I know I promised to blog math, but I'm sure you can hold on a little while longer . . . I wanted to pause for a moment and savor several things today in no particular order.
Pamela finished a finger-knitted scarf for Baby Alive today. She also celebrated the Chinese New Year by collecting twelve animals to represent each year. She must have been planning this for at least a week. Last Saturday, we went to Michael's to pick up yarn for me. She asked to buy a small animal toy, and we thought nothing of it. Today, we know why. Pamela was missing the tiger in her Chinese calendar menagerie. She knows what year is associated with what animal, of course, and the three animals linked to leap years and the nine for common years. Pamela never stops amazing us.
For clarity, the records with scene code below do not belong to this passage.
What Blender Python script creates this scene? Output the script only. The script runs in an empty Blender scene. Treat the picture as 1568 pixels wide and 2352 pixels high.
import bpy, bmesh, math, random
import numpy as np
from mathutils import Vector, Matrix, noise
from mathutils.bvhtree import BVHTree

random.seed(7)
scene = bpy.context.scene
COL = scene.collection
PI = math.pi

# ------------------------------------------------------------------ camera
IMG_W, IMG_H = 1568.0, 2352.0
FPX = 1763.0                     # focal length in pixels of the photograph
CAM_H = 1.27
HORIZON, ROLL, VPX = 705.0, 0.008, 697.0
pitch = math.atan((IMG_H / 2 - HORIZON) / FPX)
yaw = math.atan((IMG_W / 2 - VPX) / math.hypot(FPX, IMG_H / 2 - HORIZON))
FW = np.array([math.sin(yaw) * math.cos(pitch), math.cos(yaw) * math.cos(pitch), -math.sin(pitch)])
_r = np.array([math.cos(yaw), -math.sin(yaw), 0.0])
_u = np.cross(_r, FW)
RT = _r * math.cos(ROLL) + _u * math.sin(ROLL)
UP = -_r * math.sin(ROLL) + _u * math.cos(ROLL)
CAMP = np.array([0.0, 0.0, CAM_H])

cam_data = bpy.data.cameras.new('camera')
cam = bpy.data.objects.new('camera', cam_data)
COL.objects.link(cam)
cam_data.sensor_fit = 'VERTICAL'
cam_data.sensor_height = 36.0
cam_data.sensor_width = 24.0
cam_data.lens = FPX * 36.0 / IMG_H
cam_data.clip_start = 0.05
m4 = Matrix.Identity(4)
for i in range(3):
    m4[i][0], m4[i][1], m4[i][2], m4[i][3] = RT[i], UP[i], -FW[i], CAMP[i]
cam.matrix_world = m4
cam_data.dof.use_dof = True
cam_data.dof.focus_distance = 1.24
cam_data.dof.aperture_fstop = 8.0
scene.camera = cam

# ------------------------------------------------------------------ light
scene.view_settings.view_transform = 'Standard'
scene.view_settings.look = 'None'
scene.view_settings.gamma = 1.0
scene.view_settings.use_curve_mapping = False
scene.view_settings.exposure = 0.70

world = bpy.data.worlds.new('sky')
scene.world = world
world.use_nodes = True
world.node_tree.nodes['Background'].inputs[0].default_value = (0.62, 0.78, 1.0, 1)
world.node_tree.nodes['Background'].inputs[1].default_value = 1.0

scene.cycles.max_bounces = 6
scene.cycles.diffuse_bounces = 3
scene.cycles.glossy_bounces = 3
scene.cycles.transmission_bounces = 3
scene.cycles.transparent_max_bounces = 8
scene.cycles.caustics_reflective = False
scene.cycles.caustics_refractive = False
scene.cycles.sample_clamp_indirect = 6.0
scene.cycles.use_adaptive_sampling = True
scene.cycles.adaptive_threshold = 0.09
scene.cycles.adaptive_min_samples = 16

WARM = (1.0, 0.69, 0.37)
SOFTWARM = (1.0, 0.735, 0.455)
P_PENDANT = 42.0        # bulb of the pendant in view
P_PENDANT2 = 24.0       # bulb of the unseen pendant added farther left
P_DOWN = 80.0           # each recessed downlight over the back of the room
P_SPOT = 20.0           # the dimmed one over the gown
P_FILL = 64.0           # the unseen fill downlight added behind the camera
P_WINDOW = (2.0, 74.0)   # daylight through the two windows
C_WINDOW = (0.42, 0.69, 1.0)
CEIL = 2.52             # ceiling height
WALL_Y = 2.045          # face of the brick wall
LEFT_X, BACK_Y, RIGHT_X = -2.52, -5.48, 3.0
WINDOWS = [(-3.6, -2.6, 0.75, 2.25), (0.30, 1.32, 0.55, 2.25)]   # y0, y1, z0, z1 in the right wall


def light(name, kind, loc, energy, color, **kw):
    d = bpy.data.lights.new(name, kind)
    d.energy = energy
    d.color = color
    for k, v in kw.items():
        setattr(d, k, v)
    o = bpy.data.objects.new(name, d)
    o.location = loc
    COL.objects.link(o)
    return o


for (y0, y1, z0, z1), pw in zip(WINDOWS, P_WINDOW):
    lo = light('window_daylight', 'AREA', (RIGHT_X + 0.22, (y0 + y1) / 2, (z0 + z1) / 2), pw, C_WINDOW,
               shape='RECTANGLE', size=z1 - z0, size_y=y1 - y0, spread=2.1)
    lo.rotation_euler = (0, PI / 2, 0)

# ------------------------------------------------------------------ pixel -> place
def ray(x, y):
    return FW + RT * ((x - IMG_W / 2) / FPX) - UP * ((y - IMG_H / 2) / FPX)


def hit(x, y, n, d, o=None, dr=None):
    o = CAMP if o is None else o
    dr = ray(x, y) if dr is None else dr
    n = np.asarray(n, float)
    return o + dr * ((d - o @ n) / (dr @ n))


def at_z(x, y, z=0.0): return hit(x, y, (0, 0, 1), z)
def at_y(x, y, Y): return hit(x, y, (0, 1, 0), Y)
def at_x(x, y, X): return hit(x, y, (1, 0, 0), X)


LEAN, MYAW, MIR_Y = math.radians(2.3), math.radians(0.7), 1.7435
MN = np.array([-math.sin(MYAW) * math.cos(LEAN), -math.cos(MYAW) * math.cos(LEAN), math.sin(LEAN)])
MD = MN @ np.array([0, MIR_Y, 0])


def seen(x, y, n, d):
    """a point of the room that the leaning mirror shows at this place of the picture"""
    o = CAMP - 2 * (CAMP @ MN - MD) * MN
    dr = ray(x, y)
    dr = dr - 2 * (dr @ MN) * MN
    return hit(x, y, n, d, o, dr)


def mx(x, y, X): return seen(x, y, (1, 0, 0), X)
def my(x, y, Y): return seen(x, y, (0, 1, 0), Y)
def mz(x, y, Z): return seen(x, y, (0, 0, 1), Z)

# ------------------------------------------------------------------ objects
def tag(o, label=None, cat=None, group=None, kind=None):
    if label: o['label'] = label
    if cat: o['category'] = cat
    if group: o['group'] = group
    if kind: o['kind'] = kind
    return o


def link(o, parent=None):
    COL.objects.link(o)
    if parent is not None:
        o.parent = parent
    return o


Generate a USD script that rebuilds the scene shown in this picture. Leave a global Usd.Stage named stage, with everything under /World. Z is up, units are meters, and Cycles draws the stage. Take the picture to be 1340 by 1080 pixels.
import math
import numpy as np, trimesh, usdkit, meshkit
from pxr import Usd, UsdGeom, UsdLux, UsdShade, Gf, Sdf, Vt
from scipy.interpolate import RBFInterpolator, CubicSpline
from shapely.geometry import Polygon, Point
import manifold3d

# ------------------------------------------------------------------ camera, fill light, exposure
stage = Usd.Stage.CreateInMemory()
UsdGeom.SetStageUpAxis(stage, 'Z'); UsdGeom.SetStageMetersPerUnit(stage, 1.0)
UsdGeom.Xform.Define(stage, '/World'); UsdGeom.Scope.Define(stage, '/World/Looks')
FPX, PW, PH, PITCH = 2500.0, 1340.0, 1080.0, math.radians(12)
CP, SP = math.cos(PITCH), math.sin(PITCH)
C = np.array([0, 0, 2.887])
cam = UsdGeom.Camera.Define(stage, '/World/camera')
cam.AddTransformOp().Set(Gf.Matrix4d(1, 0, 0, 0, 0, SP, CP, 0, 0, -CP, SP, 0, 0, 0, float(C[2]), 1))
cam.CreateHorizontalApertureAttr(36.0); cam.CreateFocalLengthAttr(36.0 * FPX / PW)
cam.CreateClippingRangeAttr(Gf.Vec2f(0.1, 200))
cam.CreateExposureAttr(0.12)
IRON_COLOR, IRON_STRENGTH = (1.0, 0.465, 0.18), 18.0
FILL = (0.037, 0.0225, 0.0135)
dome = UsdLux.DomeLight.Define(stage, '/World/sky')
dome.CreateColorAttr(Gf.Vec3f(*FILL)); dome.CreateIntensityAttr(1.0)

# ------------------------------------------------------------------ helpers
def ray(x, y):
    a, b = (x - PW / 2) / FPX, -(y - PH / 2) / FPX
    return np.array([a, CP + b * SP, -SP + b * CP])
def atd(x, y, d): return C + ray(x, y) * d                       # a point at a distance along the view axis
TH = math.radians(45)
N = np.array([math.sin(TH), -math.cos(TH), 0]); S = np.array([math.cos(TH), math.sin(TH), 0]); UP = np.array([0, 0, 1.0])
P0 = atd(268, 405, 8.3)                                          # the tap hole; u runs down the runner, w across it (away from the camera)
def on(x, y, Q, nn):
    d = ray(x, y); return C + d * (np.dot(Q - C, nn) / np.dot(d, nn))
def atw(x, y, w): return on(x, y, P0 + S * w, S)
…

Pamela drew this cute little elephant on a thank-you note for someone. How can that not make you smile?
Reading books together has yielded some sweet moments. When reading about aristocrats in our book on the presidents, Pamela thought of the Disney movie The Aristocats, which she just happened to purchase on our shopping trip last Saturday. We talked about how they were a rich cat family, and aristocrats are what she called "rich people families." While reading about the laying of the transatlantic cable, Pamela was trying to recall what it was for and said, "Television? No, that's silly." I smiled at how she caught herself in her own howler and corrected herself, a sign of more thoughtful speech.
Pamela's ability to infer is getting better and better. When asked what a thingamajig was in the poem Manual System by Carl Sandburg she answered, "Telephone." After finishing Choose, I made a fist and asked what this meant--her reply was "angry"--and then I made an open palm and asked what it meant--her reply was "happy."
Finally, I think I found a craft group for Pamela. My church just started a ministry of making items to donate to good causes in the area: lap blankets for shut-ins and folks in the nursing home or tote bags and useful things for the local children's home. While the ladies were busy making a tied-lap quilt, Pamela and I worked our way through several tasks. First, she finished finger-knitting the scarf. Then, she cut out pieces of felt for a strawberry needle book she is making. She sewed the leaves onto the strawberry and might be able to finish it when the craft group meets again. Then, we shifted back to starting a new scarf for another baby of hers (she has four now). For now, we are going to do our crafts in parallel. At some point, I hope to scaffold her into helping with the projects.
2 comments:
I'm amazed at your accomplishments. My daughter made a stuffed cat one year. She was so excited. We are kind of stuck in a rut right now. Partly because she has moved into her own apartment so the teaching is harder. People, including people with Autism, should never stop learning though. Right?
Amen, Mylinda! Wouldn't be lovely for your daughter to find a group where she could learn crafts from others or work on her own in parallel?